At the behest of W.E.B. Du Bois, the first African-American PhD from Harvard University, Mary Church Terrell, the first African-American women to earn a master’s degree from Oberlin College,  became a charter member of the NAACP in 1909. Wikipedia photo, 1907.

Church Terrell continued to organize and lead protests and sit-ins well into her late 80s. After being denied entry three times due to her mixed-race at a popular downtown restaurant in Washington, D.C. – Thomson’s Restaurant at 725 14th Street NW – she filed an anti-discrimination lawsuit that rose to the U.S. Supreme Court. A year before her death in 1954 – the same year the court ruled to desegregate U.S. public schools in Brown vs. Board of Education – the court ruled in the case of District of Columbia vs. John R. Thompson Co., Inc. to desegregate all restaurants and stores in Washington, D.C. The high court would soon hold such discrimination unconstitutional throughout the nation. 

Mary Church Terrell with Justice Thurgood Marshall. Library of Congress.

Though Church Terrell published a memoir in 1940, “A Colored Woman in a White World,” only one full-length biography has ever been written about her.
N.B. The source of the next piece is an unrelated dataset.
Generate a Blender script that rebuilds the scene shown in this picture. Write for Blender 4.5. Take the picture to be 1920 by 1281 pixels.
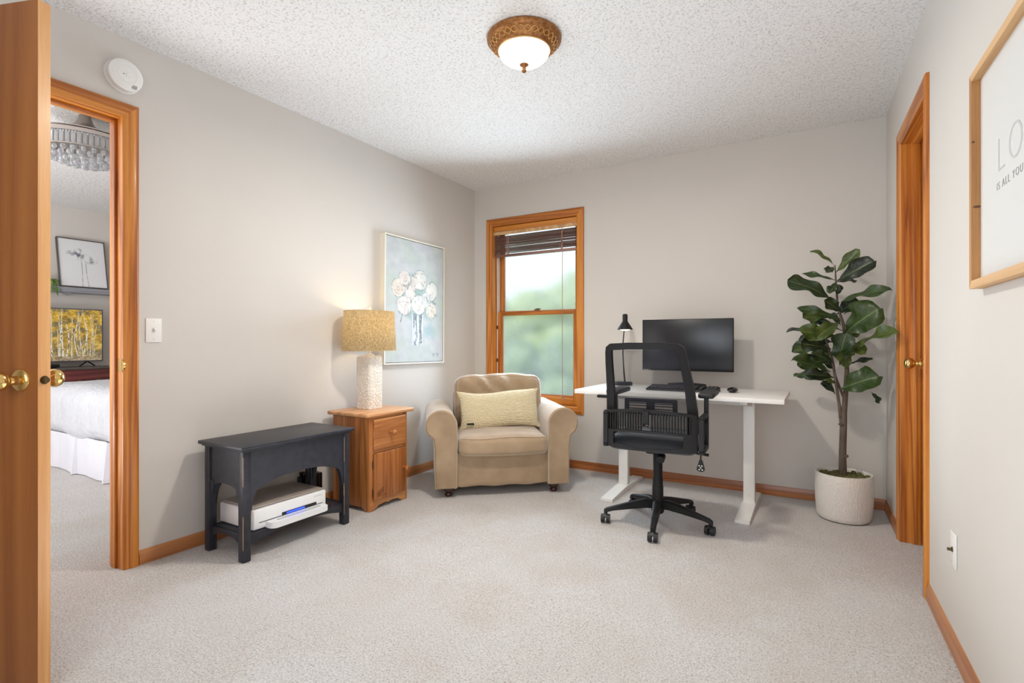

In 2020, Alison M. Parker, Chair of History at University of Delaware published “Unceasing Militant: The Life of Mary Church Terrell.” In a Dec. 17, 2020 interview with history professor Nikki Brown of University of Kentucky, Parker described Church Terrell as “one of the forerunners of intersectionalism… [who] always said there was a double burden” on Black women who suffered prejudice and discrimination based on both their race and their gender. (YouTube, “Unceasing Militant: The Life of Mary Church Terrell with Alison M. Parker).  

In 1974, Mary Church Terrell’s home at 326 T St. NW, in Washington, D.C. was named a National Historic Landmark. Library of Congress.

Following her death in 1954, the famous African-American actor and Renaissance man Paul Robeson eulogized Church Terrell, calling her, “an unceasing militant struggling for the full citizenship of her people.” Parker found that description accurate. “She was unceasing and she never stopped. She never gave up hope.” 

In 1974, Mary Church Terrell’s home at 326 T St NW, in Washington, D.C. was named a National Historic Landmark.